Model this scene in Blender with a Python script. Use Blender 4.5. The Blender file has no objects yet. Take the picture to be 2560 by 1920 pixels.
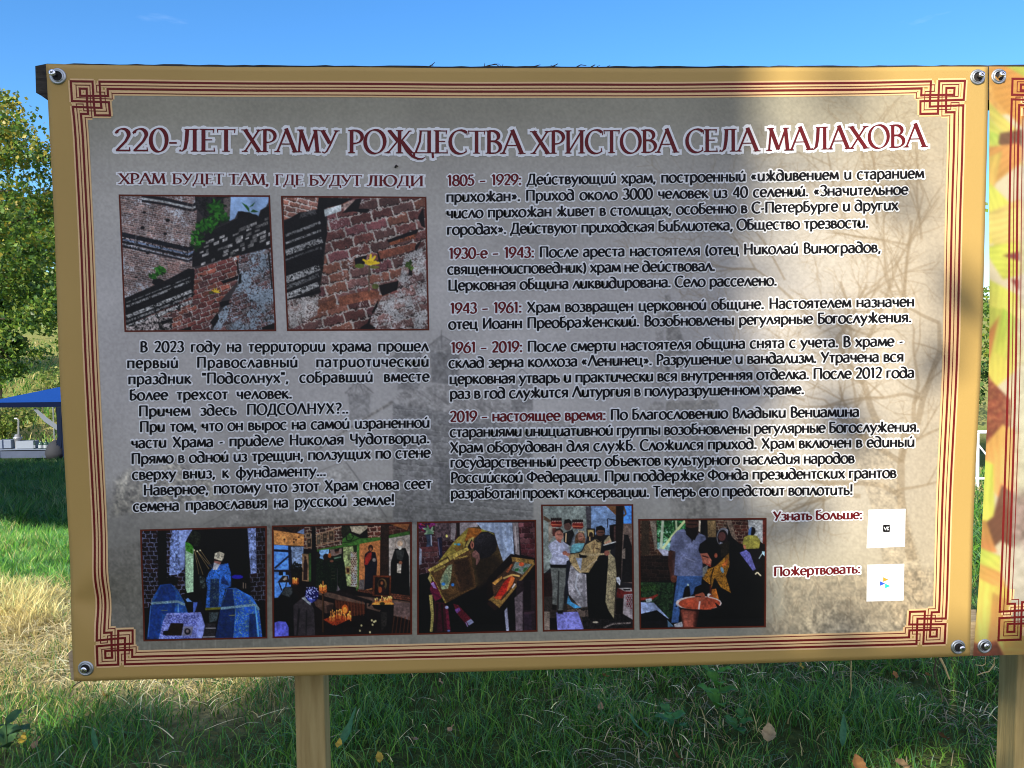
import bpy, bmesh, math, random
import numpy as np
from mathutils import Vector, Matrix

SC = bpy.context.scene
COL = SC.collection
rnd = random.Random(7)

# ------------------------------------------------------------------ camera: a phone held 1.5 m up, one metre from the banner
W0, H0, F0 = 2560.0, 1920.0, 1923.0            # frame of the photograph and its focal length in pixels
EYE = np.array([0.0, 0.0, 1.5])
_dh = np.array([0.99916543, -0.01339959, 0.03858629]); _dv = np.array([0.00837718, 0.99810754, 0.06091933])
AZ = -_dv / np.linalg.norm(_dv); AX = _dh - _dh.dot(AZ) * AZ; AX /= np.linalg.norm(AX); AY = np.cross(AZ, AX)
ROT = np.stack([AX, AY, AZ])                   # camera axes (right, down, forward) -> world
def ray(px, py):
    return np.stack([np.asarray(px, float) - W0 / 2, np.asarray(py, float) - H0 / 2, np.full(np.shape(px), F0)], -1) @ ROT.T
def at(px, py, y):                             # the point at distance y (towards +Y) that is seen at that pixel
    d = ray(px, py); return EYE + d * (np.asarray(y, float) / d[..., 1])[..., None]
def on_ground(px, py):
    d = ray(px, py); t = 3.0 / d[1]
    for _ in range(60):
        p = EYE + d * t; t += (p[2] - ground_z(p[0], p[1])) * .6 / max(.05, -d[2] + .12)
    return EYE + d * t
cam_d = bpy.data.cameras.new('camera'); cam = bpy.data.objects.new('camera', cam_d); COL.objects.link(cam); SC.camera = cam
cam_d.sensor_width = 36.0; cam_d.lens = F0 / W0 * 36.0; cam_d.clip_start = .02; cam_d.clip_end = 2000
_r, _u, _b = ROT @ np.array([1, 0, 0]), ROT @ np.array([0, -1, 0]), ROT @ np.array([0, 0, -1])
cam.matrix_world = Matrix(((_r[0], _u[0], _b[0], EYE[0]), (_r[1], _u[1], _b[1], EYE[1]), (_r[2], _u[2], _b[2], EYE[2]), (0, 0, 0, 1)))

# ------------------------------------------------------------------ daylight
SUN = np.array([-0.50, -0.80, 0.49]); SUN /= np.linalg.norm(SUN)          # towards the sun: behind the camera, to the left
SUN_STRENGTH, SKY_STRENGTH, EXPOSURE = 4.0, 0.12, 1.0
FILL_CLOUD = (5.6, 5.6, 6.9)                        # brightness of an unseen cloud bank, added to fill the shade
world = bpy.data.worlds.new('World'); SC.world = world; world.use_nodes = True
wt = world.node_tree; wt.nodes.clear()
sky = wt.nodes.new('ShaderNodeTexSky'); sky.sky_type = 'NISHITA'; sky.sun_disc = False
sky.sun_elevation = math.asin(SUN[2]); sky.sun_rotation = math.atan2(SUN[0], SUN[1]); sky.air_density = 1.0; sky.dust_density = .25; sky.ozone_density = 6.0
hs = wt.nodes.new('ShaderNodeHueSaturation'); hs.inputs['Saturation'].default_value = 1.15; hs.inputs['Hue'].default_value = .5; hs.inputs['Value'].default_value = 1.0
bgn = wt.nodes.new('ShaderNodeBackground'); bgn.inputs['Strength'].default_value = SKY_STRENGTH
outw = wt.nodes.new('ShaderNodeOutputWorld')
wt.links.new(sky.outputs[0], hs.inputs['Color'])
# thin wisps of high cloud
tc = wt.nodes.new('ShaderNodeTexCoord'); mp = wt.nodes.new('ShaderNodeMapping'); mp.inputs['Scale'].default_value = (1.2, 3.0, 9.0); mp.inputs['Rotation'].default_value = (0, .35, .5)
nz = wt.nodes.new('ShaderNodeTexNoise'); nz.inputs['Scale'].default_value = 2.2; nz.inputs['Detail'].default_value = 6; nz.inputs['Roughness'].default_value = .55
rp = wt.nodes.new('ShaderNodeValToRGB'); rp.color_ramp.elements[0].position = .64; rp.color_ramp.elements[1].position = 1.0
rp.color_ramp.elements[0].color = (0, 0, 0, 1); rp.color_ramp.elements[1].color = (.40, .40, .40, 1)
mx = wt.nodes.new('ShaderNodeMixRGB'); mx.inputs[2].default_value = (7.0, 7.6, 8.6, 1)
wt.links.new(tc.outputs['Generated'], mp.inputs[0]); wt.links.new(mp.outputs[0], nz.inputs['Vector']); wt.links.new(nz.outputs[0], rp.inputs[0])
wt.links.new(rp.outputs[0], mx.inputs[0]); wt.links.new(hs.outputs[0], mx.inputs[1])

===

Task objective: Return the material exactly as given, apart from the pictures.

Exercise answer:
Model this scene in Blender with a Python script. Use Blender 4.5. The Blender file has no objects yet. Take the picture to be 2560 by 1920 pixels.
import bpy, bmesh, math, random
import numpy as np
from mathutils import Vector, Matrix

SC = bpy.context.scene
COL = SC.collection
rnd = random.Random(7)

# ------------------------------------------------------------------ camera: a phone held 1.5 m up, one metre from the banner
W0, H0, F0 = 2560.0, 1920.0, 1923.0            # frame of the photograph and its focal length in pixels
EYE = np.array([0.0, 0.0, 1.5])
_dh = np.array([0.99916543, -0.01339959, 0.03858629]); _dv = np.array([0.00837718, 0.99810754, 0.06091933])
AZ = -_dv / np.linalg.norm(_dv); AX = _dh - _dh.dot(AZ) * AZ; AX /= np.linalg.norm(AX); AY = np.cross(AZ, AX)
ROT = np.stack([AX, AY, AZ])                   # camera axes (right, down, forward) -> world
def ray(px, py):
    return np.stack([np.asarray(px, float) - W0 / 2, np.asarray(py, float) - H0 / 2, np.full(np.shape(px), F0)], -1) @ ROT.T
def at(px, py, y):                             # the point at distance y (towards +Y) that is seen at that pixel
    d = ray(px, py); return EYE + d * (np.asarray(y, float) / d[..., 1])[..., None]
def on_ground(px, py):
    d = ray(px, py); t = 3.0 / d[1]
    for _ in range(60):
        p = EYE + d * t; t += (p[2] - ground_z(p[0], p[1])) * .6 / max(.05, -d[2] + .12)
    return EYE + d * t
cam_d = bpy.data.cameras.new('camera'); cam = bpy.data.objects.new('camera', cam_d); COL.objects.link(cam); SC.camera = cam
cam_d.sensor_width = 36.0; cam_d.lens = F0 / W0 * 36.0; cam_d.clip_start = .02; cam_d.clip_end = 2000
_r, _u, _b = ROT @ np.array([1, 0, 0]), ROT @ np.array([0, -1, 0]), ROT @ np.array([0, 0, -1])
cam.matrix_world = Matrix(((_r[0], _u[0], _b[0], EYE[0]), (_r[1], _u[1], _b[1], EYE[1]), (_r[2], _u[2], _b[2], EYE[2]), (0, 0, 0, 1)))

# ------------------------------------------------------------------ daylight
SUN = np.array([-0.50, -0.80, 0.49]); SUN /= np.linalg.norm(SUN)          # towards the sun: behind the camera, to the left
SUN_STRENGTH, SKY_STRENGTH, EXPOSURE = 4.0, 0.12, 1.0
FILL_CLOUD = (5.6, 5.6, 6.9)                        # brightness of an unseen cloud bank, added to fill the shade
world = bpy.data.worlds.new('World'); SC.world = world; world.use_nodes = True
wt = world.node_tree; wt.nodes.clear()
sky = wt.nodes.new('ShaderNodeTexSky'); sky.sky_type = 'NISHITA'; sky.sun_disc = False
sky.sun_elevation = math.asin(SUN[2]); sky.sun_rotation = math.atan2(SUN[0], SUN[1]); sky.air_density = 1.0; sky.dust_density = .25; sky.ozone_density = 6.0
hs = wt.nodes.new('ShaderNodeHueSaturation'); hs.inputs['Saturation'].default_value = 1.15; hs.inputs['Hue'].default_value = .5; hs.inputs['Value'].default_value = 1.0
bgn = wt.nodes.new('ShaderNodeBackground'); bgn.inputs['Strength'].default_value = SKY_STRENGTH
outw = wt.nodes.new('ShaderNodeOutputWorld')
wt.links.new(sky.outputs[0], hs.inputs['Color'])
# thin wisps of high cloud
tc = wt.nodes.new('ShaderNodeTexCoord'); mp = wt.nodes.new('ShaderNodeMapping'); mp.inputs['Scale'].default_value = (1.2, 3.0, 9.0); mp.inputs['Rotation'].default_value = (0, .35, .5)
nz = wt.nodes.new('ShaderNodeTexNoise'); nz.inputs['Scale'].default_value = 2.2; nz.inputs['Detail'].default_value = 6; nz.inputs['Roughness'].default_value = .55
rp = wt.nodes.new('ShaderNodeValToRGB'); rp.color_ramp.elements[0].position = .64; rp.color_ramp.elements[1].position = 1.0
rp.color_ramp.elements[0].color = (0, 0, 0, 1); rp.color_ramp.elements[1].color = (.40, .40, .40, 1)
mx = wt.nodes.new('ShaderNodeMixRGB'); mx.inputs[2].default_value = (7.0, 7.6, 8.6, 1)
wt.links.new(tc.outputs['Generated'], mp.inputs[0]); wt.links.new(mp.outputs[0], nz.inputs['Vector']); wt.links.new(nz.outputs[0], rp.inputs[0])
wt.links.new(rp.outputs[0], mx.inputs[0]); wt.links.new(hs.outputs[0], mx.inputs[1])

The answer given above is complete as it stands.